Without the pictures, output the lines of the material from the very first through the one that holds "plank floor', 'rug')".

****

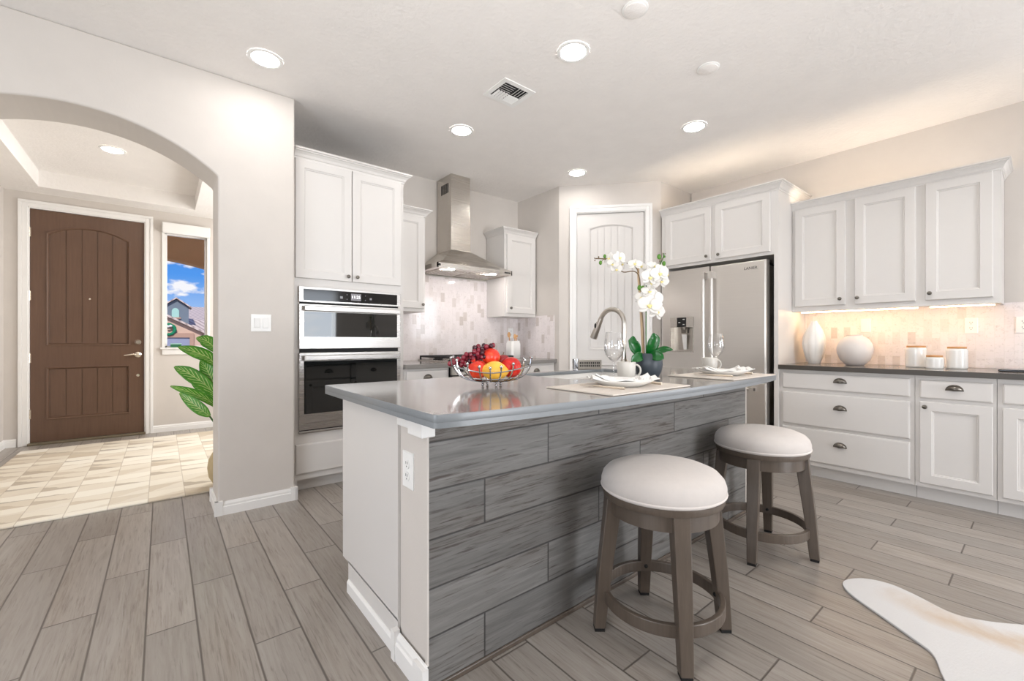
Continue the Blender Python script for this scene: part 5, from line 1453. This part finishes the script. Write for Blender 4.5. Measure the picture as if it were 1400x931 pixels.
# ------------------------------------------------------------------ rugs
mb = MB(); mb.box(-1.10, 0.585, 3.885, 6.455, 0.0005, 0.012)
tag(mb.build('rug', 'patchwork_hide', bevel=0.004, loc=(-0.25, 5.2, 0)), 'cream patchwork hide rug in front of the entry door', 'rug')
ol = [(2.548, .538), (2.585, .453), (2.562, .363), (2.507, .244), (2.537, .155), (2.62, .054), (2.78, -.12), (2.84, -.4), (2.6, -.75), (2.2, -.9), (1.7, -.85), (1.36, -.55), (1.32, -.2), (1.5, .03), (1.82, .14), (2.002, .212), (2.125, .253), (2.176, .308), (2.255, .413), (2.358, .549), (2.451, .588)]
sm = []
for i in range(len(ol)):
    p0, p1, p2, p3 = (Vector((*ol[(i + k - 1) % len(ol)], 0)) for k in range(4))
    for k in range(6):
        t = k / 6; q = 0.5 * ((2 * p1) + (p2 - p0) * t + (2 * p0 - 5 * p1 + 4 * p2 - p3) * t * t + (3 * p1 - p0 - 3 * p2 + p3) * t ** 3); sm.append((q.x, q.y))
mb = MB(); cx, cy = 2.2, -0.1
rings = []
for s, z in ((1.0, 0.0005), (1.0, 0.006), (0.995, 0.009), (0.8, 0.010)): rings.append([(cx + (x - cx) * s, cy + (y - cy) * s, z + (0.004 * abs(math.sin(i * 0.21)) if z > 0.004 else 0)) for i, (x, y) in enumerate(sm)])
mb.prism(sm, 0.0005, 0.009)
tag(mb.build('cowhide_rug', 'cowhide', bevel=0.002, loc=(2.2, -0.1, 0)), 'white cowhide rug with tan markings on the plank floor', 'rug')

# ------------------------------------------------------------------ potted plant in the foyer
PC = Vector((0.425, 3.99, 0.0125))
pl = thing('potted_plant', 'variegated leafy plant in a tan pot behind the arch', 'potted plant', tuple(PC))
mb = MB(); mb.lathe([(0.10, 0), (0.115, 0.004), (0.150, 0.07), (0.160, 0.14), (0.152, 0.20), (0.130, 0.245), (0.118, 0.262), (0.110, 0.262), (0.115, 0.235)], PC, 40); mb.build('pot', 'terracotta_tan', pl, smooth=True)
mb = MB(); mb.lathe([(0.114, 0.236), (0.05, 0.25), (0.001, 0.252)], PC, 24); mb.build('soil', 'soil', pl, smooth=True)
SP = 591.0 / (PC.x * 0.629 + PC.y * 0.777)
def ppx(u, v, dep=0.0):
    return PC + RV * ((u - 700 - SP * (PC.x * 0.777 - PC.y * 0.629)) / SP) + DV * dep + Vector((0, 0, (465.5 + SP * (CAM_H - PC.z) - v) / SP))
for k, (pts, w, nr) in enumerate((
        ([(296, 500, 0), (288, 488, -0.03), (272, 480, -0.06), (256, 474, -0.09)], 0.105, (-0.2, -0.75, 0.6)),
        ([(298, 482, 0), (290, 472, 0.0), (281, 465, 0.0), (271, 462, -0.02)], 0.105, (-0.1, -0.8, 0.55)),
        ([(300, 545, 0), (284, 522, -0.05), (268, 508, -0.09), (255, 500, -0.12)], 0.105, (-0.3, -0.8, 0.4)),
        ([(296, 530, 0), (288, 515, 0.0), (282, 503, 0.0), (276, 492, -0.01)], 0.105, (-0.2, -0.9, 0.3)),
        ([(300, 558, 0), (286, 543, -0.05), (266, 533, -0.08), (247, 526, -0.1)], 0.075, (-0.2, -0.6, 0.7)),
        ([(300, 552, 0), (288, 540, 0.02), (274, 530, 0.0), (262, 523, 0.0)], 0.08, (-0.2, -0.6, 0.7)),
        ([(299, 566, -0.1), (292, 558, -0.12), (280, 546, -0.14), (266, 534, -0.15)], 0.085, (-0.4, -0.8, 0.3)),
        ([(300, 520, 0), (310, 490, 0.02), (322, 470, 0.03), (338, 458, 0.02)], 0.15, (0.2, -0.8, 0.5)),
        ([(302, 540, 0), (318, 515, 0.0), (330, 505, 0.0), (345, 500, 0.0)], 0.14, (0.2, -0.8, 0.5)),
        ([(300, 480, 0), (303, 460, 0.05), (305, 445, 0.06), (308, 430, 0.04)], 0.14, (0.1, -0.9, 0.3)))):
    mb = MB(); leafsurf(mb, [ppx(*q) for q in pts], w, 0.18, nrm=nr); mb.build('leaf', 'variegated_leaf', pl, smooth=True, solid=0.002)
    a = ppx(*pts[0]); mb = MB(); mb.tube([PC + Vector((0.01 * math.cos(k), 0.01 * math.sin(k), 0.24)), PC.lerp(a, 0.5) + Vector((0, 0, 0.14)), a], 0.006, 8); mb.build('stem', 'stem_green', pl, smooth=True)

# ------------------------------------------------------------------ ceiling fixtures
def can_light(x, y, z, lab):
    t = thing('recessed_light', lab, 'ceiling light', (x, y, z), 'recessed ceiling lights')
    mb = MB(); mb.lathe([(0.096, z - 0.0005), (0.095, z - 0.006), (0.080, z - 0.009), (0.074, z - 0.006), (0.074, z - 0.0005)], (x, y, 0), 40, cap=False); mb.build('trim_ring', 'plastic_white', t, smooth=True)
    mb = MB(); mb.lathe([(0.0745, z - 0.001), (0.0745, z - 0.006), (0.001, z - 0.0065)], (x, y, 0), 36); mb.build('diffuser', 'lamp_diffuser', t)
can_light(0.486, 2.966, CEIL, 'round recessed ceiling light above the wall right of the arch')
can_light(1.883, 1.752, CEIL, 'round recessed ceiling light above the middle of the island, largest in the photo')
can_light(1.885, 2.978, CEIL, 'round recessed ceiling light in front of the range hood chimney')
can_light(3.292, 1.762, CEIL, 'round recessed ceiling light towards the fridge cabinet')
can_light(3.273, 2.993, CEIL, 'round recessed ceiling light in front of the pantry door')
can_light(-0.351, 5.381, ZH, 'round recessed light in the raised foyer ceiling')
for x, lab in ((1.889, 'round blank ceiling cover at the top edge of the photo'), (2.655, 'round blank ceiling cover between two recessed lights on the right')):
    t = thing('ceiling_cover', lab, 'ceiling cover', (x, 1.328, CEIL), 'round ceiling covers')
    mb = MB(); mb.lathe([(0.066, CEIL - 0.0005), (0.066, CEIL - 0.004), (0.060, CEIL - 0.007)], (x, 1.328, 0), 40); mb.build('rim', 'plastic_white', t, smooth=True)
    mb = MB(); mb.lathe([(0.055, CEIL - 0.006), (0.055, CEIL - 0.010), (0.050, CEIL - 0.012), (0.001, CEIL - 0.0125)], (x, 1.328, 0), 40); mb.build('disc', 'ceiling_paint', t, smooth=True)
vt = thing('ceiling_vent', 'square white four way ceiling vent above the island', 'air vent', (1.855, 2.325, CEIL))
VX0, VX1, VY0, VY1 = 1.735, 1.978, 2.212, 2.436
mb = MB()
zf0, zf1 = CEIL - 0.006, CEIL - 0.0005
for b in ((VX0 - 0.012, VX1 + 0.012, VY0 - 0.012, VY0 + 0.022), (VX0 - 0.012, VX1 + 0.012, VY1 - 0.022, VY1 + 0.012), (VX0 - 0.012, VX0 + 0.022, VY0 + 0.02, VY1 - 0.02), (VX1 - 0.022, VX1 + 0.012, VY0 + 0.02, VY1 - 0.02)): mb.box(b[0], b[1], b[2], b[3], zf0, zf1)
mb.build('vent_frame', 'plastic_white', vt)
mb = MB(); mb.box(VX0, VX1, VY0, VY1, CEIL - 0.0016, CEIL - 0.0003); mb.build('duct_opening', 'dark_gap', vt)
cxm, cym = (VX0 + VX1) / 2, (VY0 + VY1) / 2
def slat(p0, p1, tilt):
    a = Vector((*p0, CEIL - 0.006)); b = Vector((*p1, CEIL - 0.006)); d = (b - a).normalized(); s = Vector((-d.y, d.x, 0))
    mb = MB(); rings = []
    for c in (a, b):
        e0 = c + s * 0.0085 * 0.75 + Vector((0, 0, 0.0035 * tilt)); e1 = c - s * 0.0085 * 0.75 - Vector((0, 0, 0.0035 * tilt))
        rings.append([tuple(e0), tuple(e1), tuple(e1 - Vector((0, 0, 0.0012))), tuple(e0 - Vector((0, 0, 0.0012)))])
    mb.loft(rings); mb.build('slat', 'plastic_white', vt)
gx = (VX1 - VX0 - 0.044) / 2; gy = (VY1 - VY0 - 0.044) / 2
for qx, qy, along_x, tilt in ((0, 0, True, 1), (1, 0, False, -1), (0, 1, False, 1), (1, 1, True, -1)):
    x0 = VX0 + 0.022 + qx * gx; y0 = VY0 + 0.022 + qy * gy
    for k in range(4):
        if along_x: yy = y0 + gy * (k + 0.9) / 4.4; slat((x0 + 0.003, yy), (x0 + gx - 0.003, yy), tilt)
        else: xx = x0 + gx * (k + 0.9) / 4.4; slat((xx, y0 + 0.003), (xx, y0 + gy - 0.003), tilt)

# ------------------------------------------------------------------ outside the sidelight
mb = MB(); mb.box(-30, 30, 6.96, 60, -0.95, -0.9)
tag(mb.build('driveway', 'drive', loc=(0, 20, -0.9)), 'pale paved street outside the front window', 'ground', kind='structure')
mb = MB(); mb.box(-2.2, 2.6, 6.96, 9.2, -0.9, -0.04)
tag(mb.build('porch_floor', 'drive', loc=(0, 8, -0.9)), 'porch slab outside the front door', 'porch', kind='structure')
# porch arch: tan stucco beam with a curved underside
pa = [(-2.2, 3.1)] + [(x / 20.0, 2.475 - 0.20 * ((x / 20.0 + 0.35) / 1.2) ** 2 if x / 20.0 > -0.35 else 2.475 - 0.20 * ((x / 20.0 + 0.35) / 1.2) ** 2) for x in range(-31, 18)] + [(0.86, -0.9), (2.6, -0.9), (2.6, 3.1)]
pa = [(-2.2, -0.9), (-1.56, -0.9)] + pa[1:] + [(-2.2, 3.1)]
mb = MB(Matrix(((1, 0, 0, 0), (0, 0, 1, 0), (0, 1, 0, 0), (0, 0, 0, 1)))); mb.prism(pa, 9.0, 9.25)
tag(mb.build('porch_arch', 'tan_stucco', loc=(0, 9, 0)), 'tan stucco porch arch seen through the top of the sidelight window', 'porch', kind='structure')
mb = MB(); mb.box(-2.2, 2.6, 6.95, 9.25, 3.1, 3.2); tag(mb.build('porch_ceiling', 'tan_stucco', loc=(0, 8, 3.1)), 'tan porch ceiling outside the front door', 'porch', kind='structure')

hs = thing('house', 'stucco house with a gabled garage and blue tower across the street', 'house', (-1.0, 22, -0.9))
FV = Matrix(((1, 0, 0, 0), (0, 0, 1, 0), (0, 1, 0, 0), (0, 0, 0, 1)))
mb = MB(FV); mb.prism([(-6.0, -0.9), (1.30, -0.9), (1.30, 1.44), (-2.35, 3.42), (-6.0, 1.44)], 22.0, 28.0); mb.build('garage_wall', 'pink_stucco', hs)
mb = MB(FV); mb.prism([(1.45, 1.37), (-2.35, 3.43), (-6.15, 1.37), (-6.15, 1.45), (-2.35, 3.52), (1.45, 1.45)], 21.8, 28.0); mb.build('gable_roof', 'roof_tile', hs)
mb = MB(); mb.box(-4.0, 0.88, 21.96, 22.02, -0.9, 1.24); mb.build('garage_door', 'garage_paint', hs)
mb = MB(); mb.box(-4.2, 1.02, 21.90, 22.0, 1.24, 1.42); mb.box(0.88, 1.02, 21.90, 22.0, -0.9, 1.24); mb.build('garage_trim', 'house_trim', hs)
mb = MB(FV); mb.prism([(0.05, 1.0), (0.95, 1.0), (0.95, 2.63), (0.5, 2.98), (0.05, 2.63)], 24.6, 25.6); tower = mb.build('tower', 'blue_stucco', hs)
mb = MB(FV); mb.prism([(-0.06, 2.58), (0.5, 3.0), (1.06, 2.58), (1.06, 2.64), (0.5, 3.06), (-0.06, 2.64)], 24.45, 25.7); mb.build('tower_roof', 'roof_tile', tower)
mb = MB(FV); mb.prism([(0.34, 2.16), (0.60, 2.16)] + [(0.47 + 0.13 * math.cos(PI * k / 10), 2.42 + 0.16 * math.sin(PI * k / 10)) for k in range(11)], 24.56, 24.6); mb.build('tower_window', 'mint_pane', tower)
mb = MB(); mb.box(0.30, 0.66, 24.5, 24.62, 2.10, 2.16); mb.build('tower_window_sill', 'house_trim', tower)
mb = MB(); mb.loft([[(0.95, 26, 2.12), (0.95, 30, 3.0), (6, 30, 3.0), (6, 26, 2.12)], [(0.95, 24, 1.3), (0.95, 24, 1.3), (7, 24, 1.3), (7, 24, 1.3)]], True, True)
mb.build('side_roof', 'roof_tile', hs)
mb = MB(); mb.box(1.3, 6.8, 24.3, 30, -0.9, 1.4); mb.build('side_wall', 'pink_stucco', hs)
wr = thing('wreath', 'green wreath with a white bow on the house across the street', 'wreath', (0.20, 21.85, 1.56))
mb = MB(); rr2 = random.Random(5)
mb.tube([(0.20 + 0.20 * math.cos(2 * PI * k / 40), 21.87, 1.56 + 0.20 * math.sin(2 * PI * k / 40)) for k in range(40)], [0.052 + rr2.uniform(-0.01, 0.012) for _ in range(40)], 10, closed=True)
mb.build('ring', 'wreath_green', wr, smooth=True)
mb = MB(); mb.sphere((0.19, 21.80, 1.68), 0.055, 10, (1, 0.4, 0.8)); mb.sphere((0.27, 21.80, 1.70), 0.055, 10, (1, 0.4, 0.8)); mb.build('bow', 'bow_white', wr, smooth=True)
sb = thing('storage_box', 'small green box standing on the sidelight window sill', 'box', (0.135, YD + 0.02, 1.0345))
mb = MB(); mb.box(0.083, 0.190, YD - 0.005, YD + 0.04, 1.0345, 1.072); mb.build('body', 'sill_box_green', sb, bevel=0.003)
mb = MB(); mb.box(0.080, 0.193, YD - 0.007, YD + 0.042, 1.072, 1.084); mb.build('lid', 'mint_pane', sb, bevel=0.002)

****

#### Written answer:
Continue the Blender Python script for this scene: part 5, from line 1453. This part finishes the script. Write for Blender 4.5. Measure the picture as if it were 1400x931 pixels.
# ------------------------------------------------------------------ rugs
mb = MB(); mb.box(-1.10, 0.585, 3.885, 6.455, 0.0005, 0.012)
tag(mb.build('rug', 'patchwork_hide', bevel=0.004, loc=(-0.25, 5.2, 0)), 'cream patchwork hide rug in front of the entry door', 'rug')
ol = [(2.548, .538), (2.585, .453), (2.562, .363), (2.507, .244), (2.537, .155), (2.62, .054), (2.78, -.12), (2.84, -.4), (2.6, -.75), (2.2, -.9), (1.7, -.85), (1.36, -.55), (1.32, -.2), (1.5, .03), (1.82, .14), (2.002, .212), (2.125, .253), (2.176, .308), (2.255, .413), (2.358, .549), (2.451, .588)]
sm = []
for i in range(len(ol)):
    p0, p1, p2, p3 = (Vector((*ol[(i + k - 1) % len(ol)], 0)) for k in range(4))
    for k in range(6):
        t = k / 6; q = 0.5 * ((2 * p1) + (p2 - p0) * t + (2 * p0 - 5 * p1 + 4 * p2 - p3) * t * t + (3 * p1 - p0 - 3 * p2 + p3) * t ** 3); sm.append((q.x, q.y))
mb = MB(); cx, cy = 2.2, -0.1
rings = []
for s, z in ((1.0, 0.0005), (1.0, 0.006), (0.995, 0.009), (0.8, 0.010)): rings.append([(cx + (x - cx) * s, cy + (y - cy) * s, z + (0.004 * abs(math.sin(i * 0.21)) if z > 0.004 else 0)) for i, (x, y) in enumerate(sm)])
mb.prism(sm, 0.0005, 0.009)
tag(mb.build('cowhide_rug', 'cowhide', bevel=0.002, loc=(2.2, -0.1, 0)), 'white cowhide rug with tan markings on the plank floor', 'rug')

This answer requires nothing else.